# start of Dataset extract

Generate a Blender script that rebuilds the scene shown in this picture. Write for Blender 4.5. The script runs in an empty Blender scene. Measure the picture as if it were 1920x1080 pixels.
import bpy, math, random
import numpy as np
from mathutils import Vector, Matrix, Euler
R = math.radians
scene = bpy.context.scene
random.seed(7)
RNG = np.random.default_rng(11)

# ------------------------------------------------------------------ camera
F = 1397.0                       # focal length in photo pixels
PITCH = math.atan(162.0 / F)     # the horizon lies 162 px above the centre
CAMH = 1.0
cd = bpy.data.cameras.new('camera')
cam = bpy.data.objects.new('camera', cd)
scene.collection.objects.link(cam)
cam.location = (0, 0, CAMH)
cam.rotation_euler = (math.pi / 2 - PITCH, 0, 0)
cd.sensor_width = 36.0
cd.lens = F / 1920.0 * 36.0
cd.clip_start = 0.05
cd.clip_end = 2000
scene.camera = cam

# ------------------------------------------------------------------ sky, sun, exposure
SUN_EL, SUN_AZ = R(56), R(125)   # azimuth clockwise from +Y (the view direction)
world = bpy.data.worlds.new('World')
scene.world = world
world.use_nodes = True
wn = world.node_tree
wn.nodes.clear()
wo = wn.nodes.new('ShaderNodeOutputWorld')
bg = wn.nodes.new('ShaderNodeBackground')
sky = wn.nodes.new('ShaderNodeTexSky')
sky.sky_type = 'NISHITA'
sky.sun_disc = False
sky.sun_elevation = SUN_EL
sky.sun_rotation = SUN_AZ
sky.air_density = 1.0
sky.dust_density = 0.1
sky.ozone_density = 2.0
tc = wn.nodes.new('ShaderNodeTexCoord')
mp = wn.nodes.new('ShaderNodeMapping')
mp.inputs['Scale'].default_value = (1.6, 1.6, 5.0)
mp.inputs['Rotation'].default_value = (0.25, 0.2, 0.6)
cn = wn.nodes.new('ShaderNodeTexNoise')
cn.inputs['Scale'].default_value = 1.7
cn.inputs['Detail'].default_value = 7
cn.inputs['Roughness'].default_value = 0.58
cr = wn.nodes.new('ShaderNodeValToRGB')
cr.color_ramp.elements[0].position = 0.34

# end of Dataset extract

__Problem description__:
Emit, unaltered, the lines from the top of the listing down through the line that holds "scene.camera = cam"; emit nothing else.

__Solution for this exercise__:
Generate a Blender script that rebuilds the scene shown in this picture. Write for Blender 4.5. The script runs in an empty Blender scene. Measure the picture as if it were 1920x1080 pixels.
import bpy, math, random
import numpy as np
from mathutils import Vector, Matrix, Euler
R = math.radians
scene = bpy.context.scene
random.seed(7)
RNG = np.random.default_rng(11)

# ------------------------------------------------------------------ camera
F = 1397.0                       # focal length in photo pixels
PITCH = math.atan(162.0 / F)     # the horizon lies 162 px above the centre
CAMH = 1.0
cd = bpy.data.cameras.new('camera')
cam = bpy.data.objects.new('camera', cd)
scene.collection.objects.link(cam)
cam.location = (0, 0, CAMH)
cam.rotation_euler = (math.pi / 2 - PITCH, 0, 0)
cd.sensor_width = 36.0
cd.lens = F / 1920.0 * 36.0
cd.clip_start = 0.05
cd.clip_end = 2000
scene.camera = cam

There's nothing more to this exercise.